Cette biographie, une des plus belles du genre, est celle d'une « femme ordinaire » qui, comme le dira à son procès l'avocat de la défense, « a eu le malheur d'être reine » : une femme qui aimait la vie et voulait profiter de sa jeunesse, confrontée à des enjeux historiques qu'elle n'était pas préparée à affronter.
Stefan Zweig, son compatriote, brosse de Marie-Antoinette un portrait historique rigoureusement fondé sur des documents d'archives, en le plaçant sous un éclairage psychologique et même freudien. Il analyse les circonstances successives qui modèleront les comportements variés et souvent condamnés de cette reine, utilisée comme pion sur l'échiquier politique des alliances de l'époque ; mariée à quatorze ans au futur Louis XVI, qui sera impuissant durant sept années, et souveraine à dix-huit ans, elle trouvera une compensation dans une vie dispendieuse. Spontanée, étourdie, irresponsable, Marie-Antoinette dépense sans compter dans son luxueux Trianon, tandis que le peuple vit dans la misère. La jeune femme, adulée à son arrivée en France, ne tarde pas à y être une sorte d'ennemie publique... jusqu'à son procès où elle devient totalement autre. C'est dans l'adversité qu'elle gagnera l'étoffe d'une reine, d'une femme éprouvée et mûre, profondément humaine, voire tragique.

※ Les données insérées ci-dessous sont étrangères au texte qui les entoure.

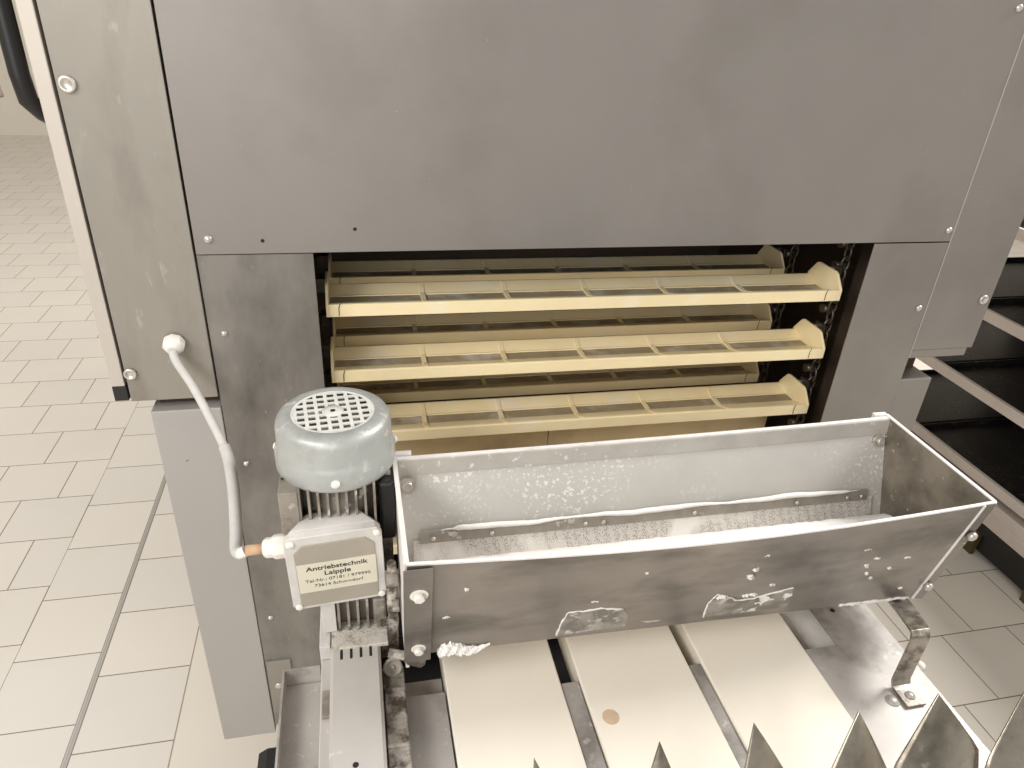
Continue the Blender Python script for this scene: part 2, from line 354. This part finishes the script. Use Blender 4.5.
rows = [(.03, 1.036, 'cream tray at the front of the opening, highest of the front row'),
        (.03, .928, 'cream tray in the front row, second from the top'),
        (.03, .815, 'cream tray just above the trough back rim, its left end behind the motor cover'),
        (.03, .688, 'cream tray peeping out between motor and trough, below the front three'),
        (.03, .576, 'lowest cream tray, a sliver of it seen between motor body and trough end'),
        (.2, 1.013, 'shaded cream tray in the back row, right under the top panel edge'),
        (.2, .906, 'shaded cream tray in the back row, behind the second front tray'),
        (.2, .788, 'shaded cream tray in the back row, seen under the second front tray'),
        (.2, .668, 'lowest shaded tray in the back row, between third front tray and trough rim')]
proto = make_tray()
for i, (y, z, lab) in enumerate(rows):
    t = proto if i == 0 else copy_tree(proto)
    t.location = (.3725, y, z-.0045); t.rotation_euler = (0, math.radians(.22), 0); t['label'] = lab

# ---------------------------------------------------------------- flour trough
HX0, HX1 = .031, .732
HP = thing('flour_trough', (.38, -.31, .745), 'long steel flour trough with a perforated bottom hanging over the cream boards', 'trough')
def bow(x, p):
    k = math.sin(math.pi*min(1, max(0, (x-HX0)/(HX1-HX0)))); w = max(0, (p[1]-.75)/.2) if hasattr(p, '__getitem__') else 0
    dz = (1-min(1, (p[1]-.745)/.206))*(.036-.0205*(x-.066)/.642)
    return (-.006*k*w-.204*dz, -.010*k*w*w+dz)
def sag(x, p): return (0, -.0068*(1-min(1, max(0, x/.73))**3)*min(1, max(0, (p[1]-.83)/.12)))
fwall = MB().strip([(-.362, .745), (-.404, .951)], HX0+.001, HX1-.016, .002, seg=24, bow=bow).build('front_wall', M_hop_out, HP)
# flange of the front wall's right end and the bracket strip at the left
fo = MB().strip([(-.367, .760), (-.405, .951)], HX1-.016, HX1, .002).build('end_flange', M_hop_out, HP)
MB().strip([(-.3655, .761), (-.404, .951)], HX1-.0175, HX1-.016, .0034).xform(Matrix.Translation((0, -.0012, 0))).build('weld_seam', M_rim, HP)
MB().strip([(-.403, .951), (-.4035, .9535)], HX0+.001, HX1, .0032, seg=24, bow=lambda x, p: bow(x, (0, .951))).build('rim_edge', M_rim, HP)
bwall = MB().strip([(-.211, .951), (-.213, .935), (-.25, .83), (-.272, .766)], HX0+.004, HX1-.003, .002, seg=24, bow=sag).build('back_wall', M_hop_in, HP)
MB().strip([(-.2135, .951), (-.2155, .929)], HX0+.004, HX1-.003, -.0022, seg=24, bow=sag).build('rim_bar', M_rimbar, HP)
MB().strip([(-.2142, .9512), (-.208, .9512)], HX0+.004, HX1-.003, .0018, seg=24, bow=sag).build('rim_edge', M_rim, HP)
endp = [(-.207, .953), (-.405, .951), (-.368, .757), (-.283, .757), (-.248, .83)]
er = MB().prism(endp, HX1-.003, HX1).build('end_plate', M_hop_end, HP)
el = MB().prism([(-.207, .946)]+endp[1:], HX0-.001, HX0+.003).build('end_plate', M_rim, HP)
MB().strip([(-.205, .9545), (-.405, .9535)], HX1-.0035, HX1+.0008, .0018).build('rim_edge', M_rim, HP)
MB().strip([(-.205, .9472), (-.405, .9535)], HX0-.002, HX0+.0035, .0018).build('rim_edge', M_rim, HP)
MB().box(HX0-.002, HX0+.022, -.207, -.2, .940, .9495).build('corner_tab', M_rim, HP, bevel=.0006)
MB().box(HX1-.022, HX1-.002, -.207, -.2, .946, .9555).build('corner_tab', M_rim, HP, bevel=.0006)
sv = MB().strip([(-.2505, .846), (-.254, .833), (-.262, .808), (-.273, .798), (-.30, .79), (-.33, .788), (-.366, .79)], .05, HX1-.022, .0015).build('sieve', M_sieve, HP)
cb = MB().strip([(-.2535, .842), (-.2485, .857)], .058, .700, -.003).build('clamp_bar', M_bar, HP)
for x in (.075, .15, .275, .30, .43, .585, .665, .688):
    MB().lathe([(.003, 0), (.0026, .0016), (.0005, .002)], (x, -.2545, .8495), (0, -.95, .31), 12).build('screw', M_screw, cb)
def hexbolt(p, ax, r, parent, washer=True, m=M_screw):
    mb = MB(); A = Vector(ax).normalized()
    if washer: mb.lathe([(r*1.5, 0), (r*1.5, .0018)], p, A, 24)
    mb.lathe([(r, .0018), (r, .007), (r*.8, .008)], p, A, 6); return mb.build('bolt', m, parent)
fa = (0, -.98, -.2)
hexbolt((.7265, -.3955, .896), fa, .0065, HP, False); hexbolt((.719, -.3755, .794), fa, .0065, HP, False)
hexbolt((.046, -.2245, .913), (0, -.95, .3), .007, HP); hexbolt((.716, -.221, .921), (0, -.95, .3), .006, HP)
bk = MB().strip([(-.3715, .776), (-.406, .948)], HX0-.003, HX0+.027, .0014).xform(Matrix.Translation((0, -.0035, 0))).build('bracket_plate', M_hop_out, HP)
hexbolt((.044, -.401, .905), fa, .0065, HP, True, M_gland); hexbolt((.044, -.3805, .8025), fa, .0055, HP, True, M_gland)
MB().lathe([(.009, 0), (.009, .016), (.006, .02)], (.034, -.362, .768), (.9, -.4, 0), 16).cyl((.012, -.353, .768), (.034, -.362, .768), .0055).build('pivot_bolt', M_grime, HP)
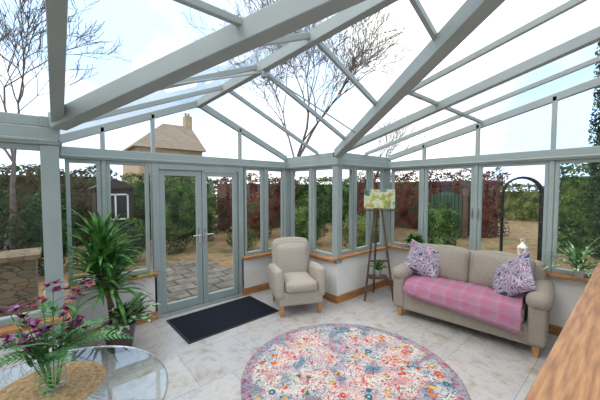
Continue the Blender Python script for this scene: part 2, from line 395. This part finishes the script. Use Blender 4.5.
# ------------------------------------------------------------ roof
def zA(x): return ZR-(ZR-ZT)*abs(x-XM)/(XB-XM)
def zB(y): return ZR-(ZR-ZT)*abs(y-YR)/(YE-YR)
roof=MB()
roof.add([(XA,YA+.1,ZT),(XM,YA+.1,ZR),(XM,YR,ZR),(XA,YE,ZT)],[(0,1,2,3)])
roof.add([(XB,YA+.1,ZT),(XB,YE,ZT),(XM,YR,ZR),(XM,YA+.1,ZR)],[(0,1,2,3)])
roof.add([(XL,YE,ZT),(XA,YE,ZT),(XM,YR,ZR),(XL,YR,ZR)],[(0,1,2,3)])
roof.add([(XB,YE,ZT),(XR+.1,YE,ZT),(XR+.1,YR,ZR),(XM,YR,ZR)],[(0,1,2,3)])
roof.add([(XL,YR,ZR),(XR+.1,YR,ZR),(XR+.1,YS,ZT),(XL,YS,ZT)],[(0,1,2,3)])
roof.v=[(x,y,z+.03) for x,y,z in roof.v]
roof.obj('ceiling',GLASS)
rf=MB()
def rb(p,q,w,h,dz=0): rf.beam((p[0],p[1],p[2]-h/2+.03+dz),(q[0],q[1],q[2]-h/2+.03+dz),w,h)
rb((XA,YE,ZT),(XM,YR,ZR),.115,.12); rb((XB,YE,ZT),(XM,YR,ZR),.115,.12)
rb((XM,YA+.1,ZR),(XM,YR,ZR),.07,.10)
rb((XL,YR,ZR),(XR+.1,YR,ZR),.07,.12)
for y,w in ((YA+.05,.06),(3.32,.032),(2.55,.032),(1.75,.032),(0.95,.032)):
    xr=XB if y>=YE else XB-(XB-XM)*(YE-y)/(YE-YR); xl=XA if y>=YE else XA+(XM-XA)*(YE-y)/(YE-YR)
    hh=.09 if w>.05 else .05
    rb((XM,y,ZR),(xr,y,zA(xr)),w,hh); rb((XM,y,ZR),(xl,y,zA(xl)),w,hh)
for x,w in ((XL+.1,.06),(-1.45,.04),(-.7,.03),(XA,.075),(XB,.075),(3.85,.032),(XR+.05,.06),(2.55,.032)):
    y0=YE
    if XA<x<XM: y0=YE-(YE-YR)*(x-XA)/(XM-XA)
    if XM<x<XB: y0=YE-(YE-YR)*(XB-x)/(XB-XM)
    hh=.09 if w>.05 else .05
    rb((x,y0,zB(y0)),(x,YR,ZR),w,hh)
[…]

Dans le style qu'on lui connaît, flamboyant et métaphorique, tantôt analytique tantôt empathique, toujours passionné et sous-tendu par une implication partiale, Zweig comprend son héroïne sans jamais l'excuser. C'est ce style que la nouvelle traduction signée Françoise Wuilmart restitue magnifiquement, dans sa texture originelle et au plus près de la sensibilité à la fois de son sujet et de son auteur.